## Written task
Return each line of the listing below, unchanged, and omit the images.
**********
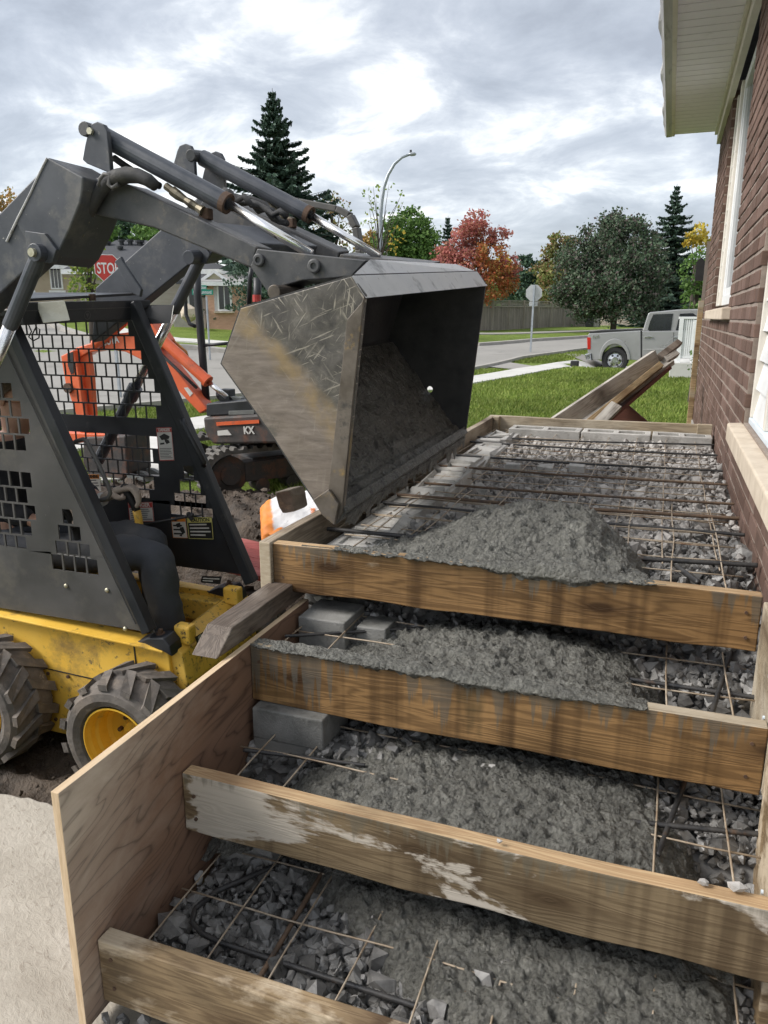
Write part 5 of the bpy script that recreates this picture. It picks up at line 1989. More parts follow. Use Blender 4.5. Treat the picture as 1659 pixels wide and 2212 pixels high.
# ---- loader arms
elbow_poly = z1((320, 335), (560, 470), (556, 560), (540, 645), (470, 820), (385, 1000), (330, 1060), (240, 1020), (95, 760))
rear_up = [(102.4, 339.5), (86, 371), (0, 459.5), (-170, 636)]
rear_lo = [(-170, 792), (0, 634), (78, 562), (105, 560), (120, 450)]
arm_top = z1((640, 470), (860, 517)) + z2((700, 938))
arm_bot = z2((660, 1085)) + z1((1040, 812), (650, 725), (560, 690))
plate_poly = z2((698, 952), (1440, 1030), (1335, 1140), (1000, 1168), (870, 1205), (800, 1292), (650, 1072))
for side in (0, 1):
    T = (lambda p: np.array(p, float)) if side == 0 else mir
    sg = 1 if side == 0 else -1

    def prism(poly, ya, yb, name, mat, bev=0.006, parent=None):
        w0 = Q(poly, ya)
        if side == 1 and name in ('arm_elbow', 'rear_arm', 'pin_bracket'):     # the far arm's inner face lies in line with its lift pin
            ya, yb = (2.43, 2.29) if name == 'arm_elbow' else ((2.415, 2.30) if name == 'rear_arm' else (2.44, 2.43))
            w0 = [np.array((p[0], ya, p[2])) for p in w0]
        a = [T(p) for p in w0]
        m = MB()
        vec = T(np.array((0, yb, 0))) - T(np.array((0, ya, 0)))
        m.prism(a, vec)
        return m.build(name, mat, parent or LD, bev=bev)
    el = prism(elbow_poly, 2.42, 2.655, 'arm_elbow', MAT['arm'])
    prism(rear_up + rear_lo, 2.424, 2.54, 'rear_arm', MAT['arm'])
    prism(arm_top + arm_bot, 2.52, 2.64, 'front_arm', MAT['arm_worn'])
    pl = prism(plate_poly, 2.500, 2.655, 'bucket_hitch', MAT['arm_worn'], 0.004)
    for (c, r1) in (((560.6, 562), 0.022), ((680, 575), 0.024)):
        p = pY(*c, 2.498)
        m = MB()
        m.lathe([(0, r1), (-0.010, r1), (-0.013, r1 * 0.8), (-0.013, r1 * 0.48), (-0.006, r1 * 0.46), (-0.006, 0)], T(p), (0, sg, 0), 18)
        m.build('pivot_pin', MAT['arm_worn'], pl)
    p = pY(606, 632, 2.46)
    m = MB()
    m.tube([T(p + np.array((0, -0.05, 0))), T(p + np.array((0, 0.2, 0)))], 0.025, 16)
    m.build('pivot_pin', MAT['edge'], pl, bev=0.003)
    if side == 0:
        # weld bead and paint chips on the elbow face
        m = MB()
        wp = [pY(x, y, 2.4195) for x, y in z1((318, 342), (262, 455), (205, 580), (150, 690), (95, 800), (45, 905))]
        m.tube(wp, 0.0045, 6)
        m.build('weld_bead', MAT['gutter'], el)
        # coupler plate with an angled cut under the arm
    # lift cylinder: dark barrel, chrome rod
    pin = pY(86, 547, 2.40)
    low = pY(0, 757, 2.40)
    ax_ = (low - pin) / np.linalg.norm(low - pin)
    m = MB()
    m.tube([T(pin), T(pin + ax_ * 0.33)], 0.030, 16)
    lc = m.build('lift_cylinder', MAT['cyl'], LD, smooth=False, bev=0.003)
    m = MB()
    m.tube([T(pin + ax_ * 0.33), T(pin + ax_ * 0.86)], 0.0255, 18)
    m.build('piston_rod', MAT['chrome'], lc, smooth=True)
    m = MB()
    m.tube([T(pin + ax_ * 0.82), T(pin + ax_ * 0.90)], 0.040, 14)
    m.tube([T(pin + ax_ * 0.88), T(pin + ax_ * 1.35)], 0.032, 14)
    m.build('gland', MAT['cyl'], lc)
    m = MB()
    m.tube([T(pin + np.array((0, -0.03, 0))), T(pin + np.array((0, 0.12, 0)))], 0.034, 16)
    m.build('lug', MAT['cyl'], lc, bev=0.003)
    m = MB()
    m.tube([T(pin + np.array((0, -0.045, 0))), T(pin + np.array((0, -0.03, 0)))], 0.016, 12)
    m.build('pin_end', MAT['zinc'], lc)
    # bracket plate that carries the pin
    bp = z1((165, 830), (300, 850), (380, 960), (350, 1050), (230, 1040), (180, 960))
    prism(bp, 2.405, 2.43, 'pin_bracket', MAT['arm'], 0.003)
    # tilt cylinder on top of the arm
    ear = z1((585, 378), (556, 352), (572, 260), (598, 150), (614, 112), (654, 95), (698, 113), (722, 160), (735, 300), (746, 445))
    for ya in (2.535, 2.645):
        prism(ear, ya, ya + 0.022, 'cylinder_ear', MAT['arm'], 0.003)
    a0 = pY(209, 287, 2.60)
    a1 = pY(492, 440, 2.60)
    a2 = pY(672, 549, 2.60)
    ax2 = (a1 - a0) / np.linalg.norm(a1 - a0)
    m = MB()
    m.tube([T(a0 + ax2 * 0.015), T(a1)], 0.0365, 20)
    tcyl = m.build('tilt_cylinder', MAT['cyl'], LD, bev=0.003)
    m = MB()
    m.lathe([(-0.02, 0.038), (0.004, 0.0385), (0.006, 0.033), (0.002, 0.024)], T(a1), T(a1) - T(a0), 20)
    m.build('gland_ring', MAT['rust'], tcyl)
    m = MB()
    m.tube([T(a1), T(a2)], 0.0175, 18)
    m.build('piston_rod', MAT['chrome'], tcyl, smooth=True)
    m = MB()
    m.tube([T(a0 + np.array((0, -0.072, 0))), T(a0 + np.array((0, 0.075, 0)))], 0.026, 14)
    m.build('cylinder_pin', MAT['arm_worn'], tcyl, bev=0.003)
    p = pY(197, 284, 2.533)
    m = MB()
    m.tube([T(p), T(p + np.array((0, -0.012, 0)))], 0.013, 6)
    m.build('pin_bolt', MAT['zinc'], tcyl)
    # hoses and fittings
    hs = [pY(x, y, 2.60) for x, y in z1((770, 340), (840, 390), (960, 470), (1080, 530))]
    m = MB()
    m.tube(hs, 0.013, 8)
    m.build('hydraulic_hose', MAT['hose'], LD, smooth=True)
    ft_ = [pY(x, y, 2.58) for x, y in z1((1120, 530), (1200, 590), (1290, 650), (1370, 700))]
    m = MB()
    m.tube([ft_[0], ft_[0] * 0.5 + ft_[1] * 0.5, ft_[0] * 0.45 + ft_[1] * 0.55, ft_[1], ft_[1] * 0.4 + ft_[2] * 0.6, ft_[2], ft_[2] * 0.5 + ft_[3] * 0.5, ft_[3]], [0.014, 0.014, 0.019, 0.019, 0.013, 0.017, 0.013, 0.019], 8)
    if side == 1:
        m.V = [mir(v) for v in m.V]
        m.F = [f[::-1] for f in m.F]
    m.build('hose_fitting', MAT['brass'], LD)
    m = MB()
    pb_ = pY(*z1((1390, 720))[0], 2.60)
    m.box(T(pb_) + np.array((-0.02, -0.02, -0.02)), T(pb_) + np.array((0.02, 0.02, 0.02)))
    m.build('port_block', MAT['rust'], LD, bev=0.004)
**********
## Final answer
Write part 5 of the bpy script that recreates this picture. It picks up at line 1989. More parts follow. Use Blender 4.5. Treat the picture as 1659 pixels wide and 2212 pixels high.
# ---- loader arms
elbow_poly = z1((320, 335), (560, 470), (556, 560), (540, 645), (470, 820), (385, 1000), (330, 1060), (240, 1020), (95, 760))
rear_up = [(102.4, 339.5), (86, 371), (0, 459.5), (-170, 636)]
rear_lo = [(-170, 792), (0, 634), (78, 562), (105, 560), (120, 450)]
arm_top = z1((640, 470), (860, 517)) + z2((700, 938))
arm_bot = z2((660, 1085)) + z1((1040, 812), (650, 725), (560, 690))
plate_poly = z2((698, 952), (1440, 1030), (1335, 1140), (1000, 1168), (870, 1205), (800, 1292), (650, 1072))
for side in (0, 1):
    T = (lambda p: np.array(p, float)) if side == 0 else mir
    sg = 1 if side == 0 else -1

    def prism(poly, ya, yb, name, mat, bev=0.006, parent=None):
        w0 = Q(poly, ya)
        if side == 1 and name in ('arm_elbow', 'rear_arm', 'pin_bracket'):     # the far arm's inner face lies in line with its lift pin
            ya, yb = (2.43, 2.29) if name == 'arm_elbow' else ((2.415, 2.30) if name == 'rear_arm' else (2.44, 2.43))
            w0 = [np.array((p[0], ya, p[2])) for p in w0]
        a = [T(p) for p in w0]
        m = MB()
        vec = T(np.array((0, yb, 0))) - T(np.array((0, ya, 0)))
        m.prism(a, vec)
        return m.build(name, mat, parent or LD, bev=bev)
    el = prism(elbow_poly, 2.42, 2.655, 'arm_elbow', MAT['arm'])
    prism(rear_up + rear_lo, 2.424, 2.54, 'rear_arm', MAT['arm'])
    prism(arm_top + arm_bot, 2.52, 2.64, 'front_arm', MAT['arm_worn'])
    pl = prism(plate_poly, 2.500, 2.655, 'bucket_hitch', MAT['arm_worn'], 0.004)
    for (c, r1) in (((560.6, 562), 0.022), ((680, 575), 0.024)):
        p = pY(*c, 2.498)
        m = MB()
        m.lathe([(0, r1), (-0.010, r1), (-0.013, r1 * 0.8), (-0.013, r1 * 0.48), (-0.006, r1 * 0.46), (-0.006, 0)], T(p), (0, sg, 0), 18)
        m.build('pivot_pin', MAT['arm_worn'], pl)
    p = pY(606, 632, 2.46)
    m = MB()
    m.tube([T(p + np.array((0, -0.05, 0))), T(p + np.array((0, 0.2, 0)))], 0.025, 16)
    m.build('pivot_pin', MAT['edge'], pl, bev=0.003)
    if side == 0:
        # weld bead and paint chips on the elbow face
        m = MB()
        wp = [pY(x, y, 2.4195) for x, y in z1((318, 342), (262, 455), (205, 580), (150, 690), (95, 800), (45, 905))]
        m.tube(wp, 0.0045, 6)
        m.build('weld_bead', MAT['gutter'], el)
        # coupler plate with an angled cut under the arm
    # lift cylinder: dark barrel, chrome rod
    pin = pY(86, 547, 2.40)
    low = pY(0, 757, 2.40)
    ax_ = (low - pin) / np.linalg.norm(low - pin)
    m = MB()
    m.tube([T(pin), T(pin + ax_ * 0.33)], 0.030, 16)
    lc = m.build('lift_cylinder', MAT['cyl'], LD, smooth=False, bev=0.003)
    m = MB()
    m.tube([T(pin + ax_ * 0.33), T(pin + ax_ * 0.86)], 0.0255, 18)
    m.build('piston_rod', MAT['chrome'], lc, smooth=True)
    m = MB()
    m.tube([T(pin + ax_ * 0.82), T(pin + ax_ * 0.90)], 0.040, 14)
    m.tube([T(pin + ax_ * 0.88), T(pin + ax_ * 1.35)], 0.032, 14)
    m.build('gland', MAT['cyl'], lc)
    m = MB()
    m.tube([T(pin + np.array((0, -0.03, 0))), T(pin + np.array((0, 0.12, 0)))], 0.034, 16)
    m.build('lug', MAT['cyl'], lc, bev=0.003)
    m = MB()
    m.tube([T(pin + np.array((0, -0.045, 0))), T(pin + np.array((0, -0.03, 0)))], 0.016, 12)
    m.build('pin_end', MAT['zinc'], lc)
    # bracket plate that carries the pin
    bp = z1((165, 830), (300, 850), (380, 960), (350, 1050), (230, 1040), (180, 960))
    prism(bp, 2.405, 2.43, 'pin_bracket', MAT['arm'], 0.003)
    # tilt cylinder on top of the arm
    ear = z1((585, 378), (556, 352), (572, 260), (598, 150), (614, 112), (654, 95), (698, 113), (722, 160), (735, 300), (746, 445))
    for ya in (2.535, 2.645):
        prism(ear, ya, ya + 0.022, 'cylinder_ear', MAT['arm'], 0.003)
    a0 = pY(209, 287, 2.60)
    a1 = pY(492, 440, 2.60)
    a2 = pY(672, 549, 2.60)
    ax2 = (a1 - a0) / np.linalg.norm(a1 - a0)
    m = MB()
    m.tube([T(a0 + ax2 * 0.015), T(a1)], 0.0365, 20)
    tcyl = m.build('tilt_cylinder', MAT['cyl'], LD, bev=0.003)
    m = MB()
    m.lathe([(-0.02, 0.038), (0.004, 0.0385), (0.006, 0.033), (0.002, 0.024)], T(a1), T(a1) - T(a0), 20)
    m.build('gland_ring', MAT['rust'], tcyl)
    m = MB()
    m.tube([T(a1), T(a2)], 0.0175, 18)
    m.build('piston_rod', MAT['chrome'], tcyl, smooth=True)
    m = MB()
    m.tube([T(a0 + np.array((0, -0.072, 0))), T(a0 + np.array((0, 0.075, 0)))], 0.026, 14)
    m.build('cylinder_pin', MAT['arm_worn'], tcyl, bev=0.003)
    p = pY(197, 284, 2.533)
    m = MB()
    m.tube([T(p), T(p + np.array((0, -0.012, 0)))], 0.013, 6)
    m.build('pin_bolt', MAT['zinc'], tcyl)
    # hoses and fittings
    hs = [pY(x, y, 2.60) for x, y in z1((770, 340), (840, 390), (960, 470), (1080, 530))]
    m = MB()
    m.tube(hs, 0.013, 8)
    m.build('hydraulic_hose', MAT['hose'], LD, smooth=True)
    ft_ = [pY(x, y, 2.58) for x, y in z1((1120, 530), (1200, 590), (1290, 650), (1370, 700))]
    m = MB()
    m.tube([ft_[0], ft_[0] * 0.5 + ft_[1] * 0.5, ft_[0] * 0.45 + ft_[1] * 0.55, ft_[1], ft_[1] * 0.4 + ft_[2] * 0.6, ft_[2], ft_[2] * 0.5 + ft_[3] * 0.5, ft_[3]], [0.014, 0.014, 0.019, 0.019, 0.013, 0.017, 0.013, 0.019], 8)
    if side == 1:
        m.V = [mir(v) for v in m.V]
        m.F = [f[::-1] for f in m.F]
    m.build('hose_fitting', MAT['brass'], LD)
    m = MB()
    pb_ = pY(*z1((1390, 720))[0], 2.60)
    m.box(T(pb_) + np.array((-0.02, -0.02, -0.02)), T(pb_) + np.array((0.02, 0.02, 0.02)))
    m.build('port_block', MAT['rust'], LD, bev=0.004)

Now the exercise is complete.